Repeat the material below exactly, line for line.

[start of Data excerpt]

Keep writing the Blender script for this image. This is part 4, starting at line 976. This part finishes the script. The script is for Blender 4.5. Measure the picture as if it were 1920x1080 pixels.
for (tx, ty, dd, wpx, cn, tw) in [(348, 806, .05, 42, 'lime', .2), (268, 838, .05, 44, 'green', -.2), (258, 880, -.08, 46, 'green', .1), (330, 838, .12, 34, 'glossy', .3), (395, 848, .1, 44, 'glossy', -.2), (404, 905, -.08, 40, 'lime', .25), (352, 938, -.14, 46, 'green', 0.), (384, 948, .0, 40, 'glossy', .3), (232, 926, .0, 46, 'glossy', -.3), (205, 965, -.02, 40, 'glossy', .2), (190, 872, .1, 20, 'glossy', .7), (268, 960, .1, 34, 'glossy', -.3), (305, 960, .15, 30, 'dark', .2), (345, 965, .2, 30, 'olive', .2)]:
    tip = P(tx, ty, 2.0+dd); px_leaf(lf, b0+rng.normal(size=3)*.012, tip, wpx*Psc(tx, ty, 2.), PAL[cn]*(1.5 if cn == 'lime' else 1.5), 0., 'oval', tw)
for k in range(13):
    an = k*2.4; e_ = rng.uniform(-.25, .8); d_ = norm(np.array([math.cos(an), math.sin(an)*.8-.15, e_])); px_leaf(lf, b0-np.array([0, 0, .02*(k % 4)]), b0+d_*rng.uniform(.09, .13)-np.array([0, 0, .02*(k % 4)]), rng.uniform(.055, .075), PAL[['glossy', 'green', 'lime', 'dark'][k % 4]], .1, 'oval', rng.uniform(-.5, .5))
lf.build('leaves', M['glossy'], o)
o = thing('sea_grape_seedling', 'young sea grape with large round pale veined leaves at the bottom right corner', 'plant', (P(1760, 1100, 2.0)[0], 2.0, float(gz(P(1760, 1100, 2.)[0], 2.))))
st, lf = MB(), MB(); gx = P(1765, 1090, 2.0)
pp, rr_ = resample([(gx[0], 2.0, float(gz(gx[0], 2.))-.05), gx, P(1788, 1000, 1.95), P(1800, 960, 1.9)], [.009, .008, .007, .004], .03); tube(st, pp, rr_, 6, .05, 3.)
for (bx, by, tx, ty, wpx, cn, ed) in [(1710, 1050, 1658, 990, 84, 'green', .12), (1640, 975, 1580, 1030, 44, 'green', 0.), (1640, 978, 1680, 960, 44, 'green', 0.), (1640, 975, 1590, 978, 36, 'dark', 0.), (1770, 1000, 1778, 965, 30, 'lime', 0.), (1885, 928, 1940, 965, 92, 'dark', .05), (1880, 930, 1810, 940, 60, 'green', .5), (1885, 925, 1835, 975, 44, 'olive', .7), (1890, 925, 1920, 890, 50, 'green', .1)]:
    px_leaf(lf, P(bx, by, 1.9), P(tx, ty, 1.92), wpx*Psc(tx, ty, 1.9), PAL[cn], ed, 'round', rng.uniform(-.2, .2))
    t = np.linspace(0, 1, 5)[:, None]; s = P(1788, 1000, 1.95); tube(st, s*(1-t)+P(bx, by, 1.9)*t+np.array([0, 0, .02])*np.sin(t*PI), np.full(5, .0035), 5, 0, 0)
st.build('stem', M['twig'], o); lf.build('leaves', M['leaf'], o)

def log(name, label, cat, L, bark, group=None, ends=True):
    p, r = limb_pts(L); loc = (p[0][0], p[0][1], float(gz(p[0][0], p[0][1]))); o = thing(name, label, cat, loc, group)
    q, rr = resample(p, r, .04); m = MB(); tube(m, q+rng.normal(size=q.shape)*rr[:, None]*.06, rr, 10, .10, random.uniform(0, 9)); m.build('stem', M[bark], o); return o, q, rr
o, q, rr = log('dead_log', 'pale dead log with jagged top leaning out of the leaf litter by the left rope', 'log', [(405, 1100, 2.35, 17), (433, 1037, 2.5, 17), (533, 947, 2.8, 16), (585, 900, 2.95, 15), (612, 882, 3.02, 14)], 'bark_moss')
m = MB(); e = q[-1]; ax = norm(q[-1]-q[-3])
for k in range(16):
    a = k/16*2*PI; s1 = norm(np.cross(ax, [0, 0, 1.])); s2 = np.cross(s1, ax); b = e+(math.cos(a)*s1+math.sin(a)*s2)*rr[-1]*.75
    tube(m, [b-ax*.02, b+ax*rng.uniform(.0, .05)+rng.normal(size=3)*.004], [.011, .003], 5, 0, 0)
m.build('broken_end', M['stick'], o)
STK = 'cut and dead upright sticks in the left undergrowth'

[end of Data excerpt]

■ **Answer**
Keep writing the Blender script for this image. This is part 4, starting at line 976. This part finishes the script. The script is for Blender 4.5. Measure the picture as if it were 1920x1080 pixels.
for (tx, ty, dd, wpx, cn, tw) in [(348, 806, .05, 42, 'lime', .2), (268, 838, .05, 44, 'green', -.2), (258, 880, -.08, 46, 'green', .1), (330, 838, .12, 34, 'glossy', .3), (395, 848, .1, 44, 'glossy', -.2), (404, 905, -.08, 40, 'lime', .25), (352, 938, -.14, 46, 'green', 0.), (384, 948, .0, 40, 'glossy', .3), (232, 926, .0, 46, 'glossy', -.3), (205, 965, -.02, 40, 'glossy', .2), (190, 872, .1, 20, 'glossy', .7), (268, 960, .1, 34, 'glossy', -.3), (305, 960, .15, 30, 'dark', .2), (345, 965, .2, 30, 'olive', .2)]:
    tip = P(tx, ty, 2.0+dd); px_leaf(lf, b0+rng.normal(size=3)*.012, tip, wpx*Psc(tx, ty, 2.), PAL[cn]*(1.5 if cn == 'lime' else 1.5), 0., 'oval', tw)
for k in range(13):
    an = k*2.4; e_ = rng.uniform(-.25, .8); d_ = norm(np.array([math.cos(an), math.sin(an)*.8-.15, e_])); px_leaf(lf, b0-np.array([0, 0, .02*(k % 4)]), b0+d_*rng.uniform(.09, .13)-np.array([0, 0, .02*(k % 4)]), rng.uniform(.055, .075), PAL[['glossy', 'green', 'lime', 'dark'][k % 4]], .1, 'oval', rng.uniform(-.5, .5))
lf.build('leaves', M['glossy'], o)
o = thing('sea_grape_seedling', 'young sea grape with large round pale veined leaves at the bottom right corner', 'plant', (P(1760, 1100, 2.0)[0], 2.0, float(gz(P(1760, 1100, 2.)[0], 2.))))
st, lf = MB(), MB(); gx = P(1765, 1090, 2.0)
pp, rr_ = resample([(gx[0], 2.0, float(gz(gx[0], 2.))-.05), gx, P(1788, 1000, 1.95), P(1800, 960, 1.9)], [.009, .008, .007, .004], .03); tube(st, pp, rr_, 6, .05, 3.)
for (bx, by, tx, ty, wpx, cn, ed) in [(1710, 1050, 1658, 990, 84, 'green', .12), (1640, 975, 1580, 1030, 44, 'green', 0.), (1640, 978, 1680, 960, 44, 'green', 0.), (1640, 975, 1590, 978, 36, 'dark', 0.), (1770, 1000, 1778, 965, 30, 'lime', 0.), (1885, 928, 1940, 965, 92, 'dark', .05), (1880, 930, 1810, 940, 60, 'green', .5), (1885, 925, 1835, 975, 44, 'olive', .7), (1890, 925, 1920, 890, 50, 'green', .1)]:
    px_leaf(lf, P(bx, by, 1.9), P(tx, ty, 1.92), wpx*Psc(tx, ty, 1.9), PAL[cn], ed, 'round', rng.uniform(-.2, .2))
    t = np.linspace(0, 1, 5)[:, None]; s = P(1788, 1000, 1.95); tube(st, s*(1-t)+P(bx, by, 1.9)*t+np.array([0, 0, .02])*np.sin(t*PI), np.full(5, .0035), 5, 0, 0)
st.build('stem', M['twig'], o); lf.build('leaves', M['leaf'], o)

def log(name, label, cat, L, bark, group=None, ends=True):
    p, r = limb_pts(L); loc = (p[0][0], p[0][1], float(gz(p[0][0], p[0][1]))); o = thing(name, label, cat, loc, group)
    q, rr = resample(p, r, .04); m = MB(); tube(m, q+rng.normal(size=q.shape)*rr[:, None]*.06, rr, 10, .10, random.uniform(0, 9)); m.build('stem', M[bark], o); return o, q, rr
o, q, rr = log('dead_log', 'pale dead log with jagged top leaning out of the leaf litter by the left rope', 'log', [(405, 1100, 2.35, 17), (433, 1037, 2.5, 17), (533, 947, 2.8, 16), (585, 900, 2.95, 15), (612, 882, 3.02, 14)], 'bark_moss')
m = MB(); e = q[-1]; ax = norm(q[-1]-q[-3])
for k in range(16):
    a = k/16*2*PI; s1 = norm(np.cross(ax, [0, 0, 1.])); s2 = np.cross(s1, ax); b = e+(math.cos(a)*s1+math.sin(a)*s2)*rr[-1]*.75
    tube(m, [b-ax*.02, b+ax*rng.uniform(.0, .05)+rng.normal(size=3)*.004], [.011, .003], 5, 0, 0)
m.build('broken_end', M['stick'], o)
STK = 'cut and dead upright sticks in the left undergrowth'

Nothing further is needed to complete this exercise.